Problem statement
Return, without pictures, the lines from the start of the data through the one that contains "s5 = Stones(56);".

------------------------------------------------

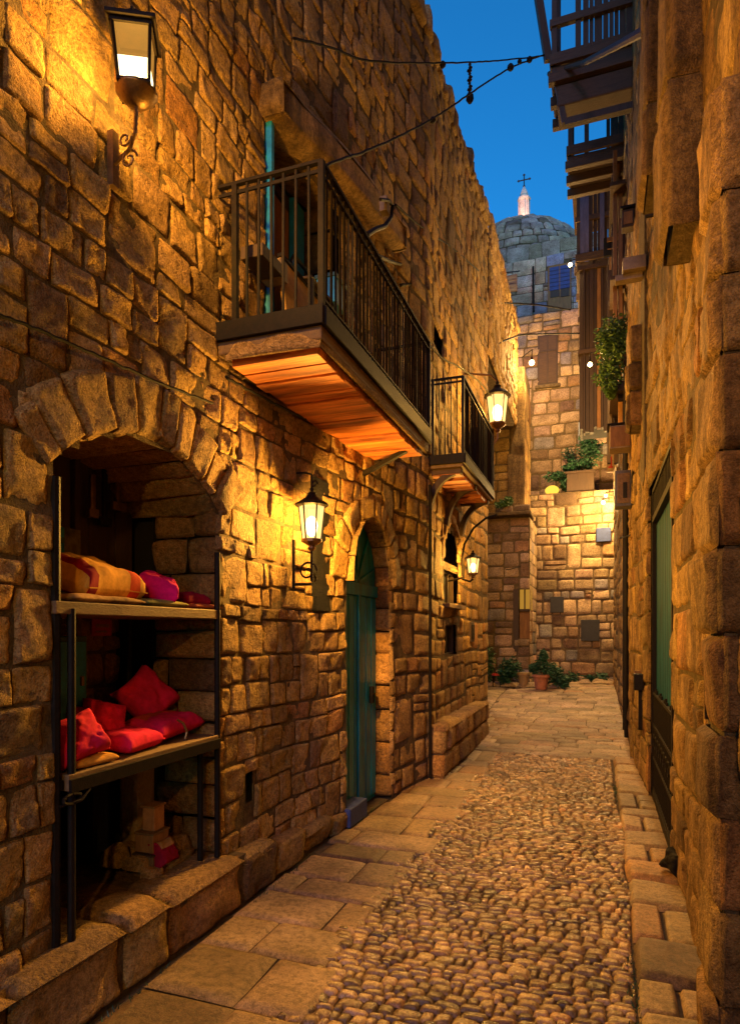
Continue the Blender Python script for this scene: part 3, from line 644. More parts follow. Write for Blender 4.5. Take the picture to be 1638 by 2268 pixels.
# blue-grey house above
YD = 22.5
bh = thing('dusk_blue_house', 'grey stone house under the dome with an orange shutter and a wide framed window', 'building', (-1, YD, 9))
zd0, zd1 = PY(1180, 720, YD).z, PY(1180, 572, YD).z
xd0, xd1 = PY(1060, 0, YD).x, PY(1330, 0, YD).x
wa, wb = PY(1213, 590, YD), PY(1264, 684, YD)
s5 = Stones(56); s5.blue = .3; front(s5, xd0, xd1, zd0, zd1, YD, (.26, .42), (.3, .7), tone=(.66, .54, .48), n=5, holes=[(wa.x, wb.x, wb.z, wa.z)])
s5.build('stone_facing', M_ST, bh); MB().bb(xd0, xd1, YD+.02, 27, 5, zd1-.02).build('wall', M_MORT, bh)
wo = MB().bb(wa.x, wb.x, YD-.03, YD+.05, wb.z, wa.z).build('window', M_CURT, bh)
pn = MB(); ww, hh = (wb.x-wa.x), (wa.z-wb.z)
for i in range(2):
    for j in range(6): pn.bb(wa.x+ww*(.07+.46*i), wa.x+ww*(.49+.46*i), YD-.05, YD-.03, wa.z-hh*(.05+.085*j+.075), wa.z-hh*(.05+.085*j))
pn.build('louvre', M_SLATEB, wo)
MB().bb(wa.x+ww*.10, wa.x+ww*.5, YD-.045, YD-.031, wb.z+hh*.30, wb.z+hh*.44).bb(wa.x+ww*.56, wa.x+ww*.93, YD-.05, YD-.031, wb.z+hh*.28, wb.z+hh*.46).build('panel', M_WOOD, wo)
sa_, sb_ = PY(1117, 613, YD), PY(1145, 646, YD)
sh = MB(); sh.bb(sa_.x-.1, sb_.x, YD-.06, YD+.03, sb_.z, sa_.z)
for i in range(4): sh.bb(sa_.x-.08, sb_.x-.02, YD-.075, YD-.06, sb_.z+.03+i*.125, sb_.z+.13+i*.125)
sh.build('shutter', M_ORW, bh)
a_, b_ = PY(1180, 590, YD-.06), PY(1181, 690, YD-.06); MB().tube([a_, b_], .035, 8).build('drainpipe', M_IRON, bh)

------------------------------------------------

Expected output
Continue the Blender Python script for this scene: part 3, from line 644. More parts follow. Write for Blender 4.5. Take the picture to be 1638 by 2268 pixels.
# blue-grey house above
YD = 22.5
bh = thing('dusk_blue_house', 'grey stone house under the dome with an orange shutter and a wide framed window', 'building', (-1, YD, 9))
zd0, zd1 = PY(1180, 720, YD).z, PY(1180, 572, YD).z
xd0, xd1 = PY(1060, 0, YD).x, PY(1330, 0, YD).x
wa, wb = PY(1213, 590, YD), PY(1264, 684, YD)
s5 = Stones(56); s5.blue = .3; front(s5, xd0, xd1, zd0, zd1, YD, (.26, .42), (.3, .7), tone=(.66, .54, .48), n=5, holes=[(wa.x, wb.x, wb.z, wa.z)])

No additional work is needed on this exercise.